3) "Natural" considerations are hopeless because none of the fish or plants you can buy share continents, let alone rivers. Shit, most of the plants you can buy aren't even true aquatics. Example:

- Pearl Grass (Hemianthus micranthemoides) is a North American ground cover that prefers not to be in aquariums at all. We had some in our green wall for about a year.

- Hornwort (Ceratophyllum demersum is a true aquatic spread to six continents... but naturally, it's 1-3m tall.

- Guppy Grass (Najas guadalupensis) is another North American plant that lives in ditches from Alberta to Belize.

All three of these plants are full-sun - in other words, they want about twelve times as much light as any aquarist will ever give them. In your example, a Vietnamese gourami and a bunch of Japanese shrimp spend time with a South American snail in a perfect melting pot of... not nature.

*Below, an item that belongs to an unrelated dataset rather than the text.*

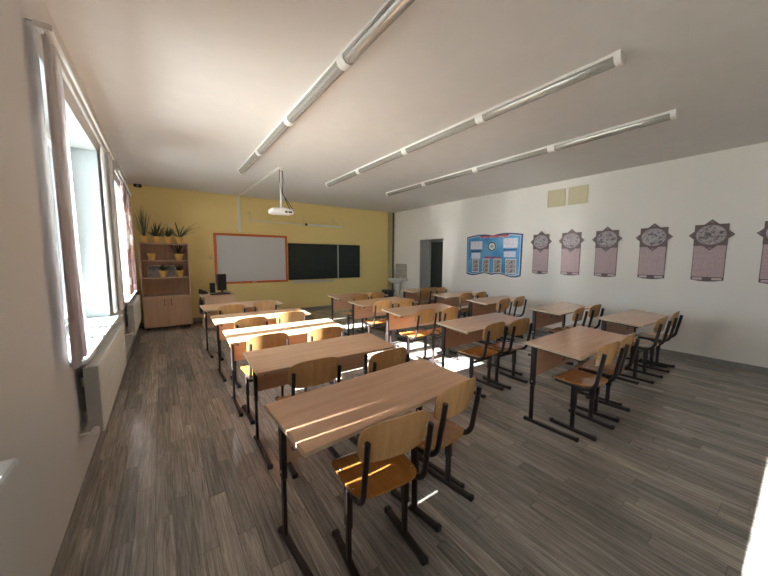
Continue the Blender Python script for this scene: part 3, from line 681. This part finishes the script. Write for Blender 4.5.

So you need to acknowledge that you're doing shit every bit as synthetic as keeping South American parrots with Japanese kudzu and weird interactions will happen. Also, what you've got coming out of the tap will govern what's going to work and what isn't. Until it doesn't.

Most successful small aquarium I've ever seen was my father-in-law's. In order to prove that his methods were better at keeping algae down than mine, he snuck a UV sterilizer into his filter. Sho'nuff, he never had to scrape his tank and his fish never got sick. I had great plants and no algae until the local water authority decided to change their phosphate injectors and poof I had green soup. The hardcore aquarists I know literally start with RODI water which has not only been stripped of everything, it takes ten gallons of water to get one gallon of RODI.

So if anything? Take it easy, don't let the purists on Youtube push you around, and consider victory to be whatever causes you more pleasure than aggravation.